**EXERCISE AIM**
Look below. Copy each line that has "scene" in it.

**STORED DATA**

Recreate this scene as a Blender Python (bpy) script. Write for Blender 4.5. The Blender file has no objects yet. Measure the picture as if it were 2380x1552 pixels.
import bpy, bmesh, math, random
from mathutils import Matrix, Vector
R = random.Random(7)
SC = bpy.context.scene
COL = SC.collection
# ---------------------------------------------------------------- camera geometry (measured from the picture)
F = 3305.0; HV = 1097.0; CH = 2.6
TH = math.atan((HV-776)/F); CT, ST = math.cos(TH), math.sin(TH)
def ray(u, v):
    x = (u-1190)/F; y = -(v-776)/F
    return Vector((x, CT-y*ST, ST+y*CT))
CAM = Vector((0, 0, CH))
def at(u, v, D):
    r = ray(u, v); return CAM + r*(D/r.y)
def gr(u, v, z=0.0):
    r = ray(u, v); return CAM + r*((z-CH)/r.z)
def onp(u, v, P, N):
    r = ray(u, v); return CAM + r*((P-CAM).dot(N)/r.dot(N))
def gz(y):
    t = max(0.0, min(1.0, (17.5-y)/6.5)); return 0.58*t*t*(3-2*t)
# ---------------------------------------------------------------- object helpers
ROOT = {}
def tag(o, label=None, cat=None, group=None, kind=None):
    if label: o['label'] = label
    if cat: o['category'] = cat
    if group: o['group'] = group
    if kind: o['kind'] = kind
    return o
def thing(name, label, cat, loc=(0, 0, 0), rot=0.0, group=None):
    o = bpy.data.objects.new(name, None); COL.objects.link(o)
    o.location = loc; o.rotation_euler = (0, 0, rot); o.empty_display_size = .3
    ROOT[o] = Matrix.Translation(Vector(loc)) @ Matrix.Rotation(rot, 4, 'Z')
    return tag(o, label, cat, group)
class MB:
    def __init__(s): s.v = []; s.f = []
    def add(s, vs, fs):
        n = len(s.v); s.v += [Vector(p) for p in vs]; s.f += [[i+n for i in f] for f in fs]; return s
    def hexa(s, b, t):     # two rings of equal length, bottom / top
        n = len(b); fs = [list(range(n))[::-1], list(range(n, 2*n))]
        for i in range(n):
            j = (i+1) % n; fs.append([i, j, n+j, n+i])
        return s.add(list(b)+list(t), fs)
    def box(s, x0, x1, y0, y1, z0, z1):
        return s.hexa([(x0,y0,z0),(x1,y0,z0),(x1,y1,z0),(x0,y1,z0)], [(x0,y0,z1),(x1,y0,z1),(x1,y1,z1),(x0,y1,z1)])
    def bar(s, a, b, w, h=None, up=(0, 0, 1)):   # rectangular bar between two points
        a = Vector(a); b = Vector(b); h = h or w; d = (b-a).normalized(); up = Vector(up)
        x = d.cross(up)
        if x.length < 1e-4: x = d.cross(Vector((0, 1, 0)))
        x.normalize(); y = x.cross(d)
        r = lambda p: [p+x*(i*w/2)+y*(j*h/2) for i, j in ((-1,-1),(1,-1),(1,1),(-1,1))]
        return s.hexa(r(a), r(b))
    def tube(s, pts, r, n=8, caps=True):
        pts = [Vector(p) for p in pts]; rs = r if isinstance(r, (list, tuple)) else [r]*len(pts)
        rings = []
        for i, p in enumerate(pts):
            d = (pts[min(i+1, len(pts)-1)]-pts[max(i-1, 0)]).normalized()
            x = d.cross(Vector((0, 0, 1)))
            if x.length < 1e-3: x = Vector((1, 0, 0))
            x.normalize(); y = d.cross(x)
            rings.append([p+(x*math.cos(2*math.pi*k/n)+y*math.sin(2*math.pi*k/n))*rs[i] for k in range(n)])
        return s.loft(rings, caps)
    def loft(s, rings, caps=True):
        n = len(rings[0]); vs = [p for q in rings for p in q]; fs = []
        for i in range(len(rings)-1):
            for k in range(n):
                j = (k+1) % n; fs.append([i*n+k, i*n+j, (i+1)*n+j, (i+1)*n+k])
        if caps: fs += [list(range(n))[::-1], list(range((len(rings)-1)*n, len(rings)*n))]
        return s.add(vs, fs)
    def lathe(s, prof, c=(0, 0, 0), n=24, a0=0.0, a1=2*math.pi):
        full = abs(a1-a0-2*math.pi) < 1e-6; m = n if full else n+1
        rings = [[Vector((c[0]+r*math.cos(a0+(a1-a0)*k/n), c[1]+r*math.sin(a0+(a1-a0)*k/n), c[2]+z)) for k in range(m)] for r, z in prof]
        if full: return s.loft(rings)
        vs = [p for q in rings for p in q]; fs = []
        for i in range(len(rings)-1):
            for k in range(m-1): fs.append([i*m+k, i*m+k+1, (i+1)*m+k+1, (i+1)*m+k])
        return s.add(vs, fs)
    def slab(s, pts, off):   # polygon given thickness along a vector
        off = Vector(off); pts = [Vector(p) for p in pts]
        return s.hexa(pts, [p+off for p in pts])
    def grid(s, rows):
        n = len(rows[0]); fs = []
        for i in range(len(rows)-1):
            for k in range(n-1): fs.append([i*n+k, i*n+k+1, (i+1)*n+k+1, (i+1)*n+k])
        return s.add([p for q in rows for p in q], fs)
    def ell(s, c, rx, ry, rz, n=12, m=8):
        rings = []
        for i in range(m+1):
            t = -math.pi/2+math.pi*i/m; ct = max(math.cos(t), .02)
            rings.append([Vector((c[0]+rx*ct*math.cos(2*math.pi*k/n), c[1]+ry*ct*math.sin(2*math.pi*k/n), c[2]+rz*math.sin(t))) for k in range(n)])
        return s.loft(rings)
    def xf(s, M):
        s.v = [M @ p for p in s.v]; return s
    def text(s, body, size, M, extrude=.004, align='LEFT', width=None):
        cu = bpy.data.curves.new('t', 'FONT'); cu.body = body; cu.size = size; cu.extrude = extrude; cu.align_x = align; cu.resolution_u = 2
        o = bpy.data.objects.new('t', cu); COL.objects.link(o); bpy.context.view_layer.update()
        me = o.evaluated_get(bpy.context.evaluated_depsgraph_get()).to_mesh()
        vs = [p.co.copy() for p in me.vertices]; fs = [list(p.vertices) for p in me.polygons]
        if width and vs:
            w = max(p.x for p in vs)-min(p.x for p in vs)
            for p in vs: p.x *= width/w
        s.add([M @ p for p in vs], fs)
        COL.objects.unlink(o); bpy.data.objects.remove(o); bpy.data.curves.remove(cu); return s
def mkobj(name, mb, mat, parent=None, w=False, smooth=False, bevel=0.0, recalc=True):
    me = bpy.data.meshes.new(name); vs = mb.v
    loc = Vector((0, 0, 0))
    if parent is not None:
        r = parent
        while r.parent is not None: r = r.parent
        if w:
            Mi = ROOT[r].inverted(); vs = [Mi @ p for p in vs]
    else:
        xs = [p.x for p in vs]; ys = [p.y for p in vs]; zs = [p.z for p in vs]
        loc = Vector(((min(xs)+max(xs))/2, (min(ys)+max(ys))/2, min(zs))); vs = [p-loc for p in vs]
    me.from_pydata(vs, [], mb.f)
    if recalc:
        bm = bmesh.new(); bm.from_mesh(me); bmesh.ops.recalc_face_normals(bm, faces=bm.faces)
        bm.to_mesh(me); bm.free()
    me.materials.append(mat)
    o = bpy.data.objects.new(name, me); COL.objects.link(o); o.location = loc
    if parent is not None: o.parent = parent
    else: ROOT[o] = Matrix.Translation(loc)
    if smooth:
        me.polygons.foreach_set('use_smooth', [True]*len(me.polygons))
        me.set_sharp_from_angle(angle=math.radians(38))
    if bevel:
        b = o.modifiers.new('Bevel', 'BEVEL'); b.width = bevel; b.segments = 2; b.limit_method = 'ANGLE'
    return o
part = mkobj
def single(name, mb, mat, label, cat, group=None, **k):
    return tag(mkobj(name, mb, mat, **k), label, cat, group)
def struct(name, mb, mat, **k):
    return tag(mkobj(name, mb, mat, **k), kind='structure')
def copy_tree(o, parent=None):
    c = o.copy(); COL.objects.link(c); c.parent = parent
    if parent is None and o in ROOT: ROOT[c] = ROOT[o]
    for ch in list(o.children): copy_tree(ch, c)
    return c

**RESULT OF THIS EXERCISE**
Recreate this scene as a Blender Python (bpy) script. Write for Blender 4.5. The Blender file has no objects yet. Measure the picture as if it were 2380x1552 pixels.
SC = bpy.context.scene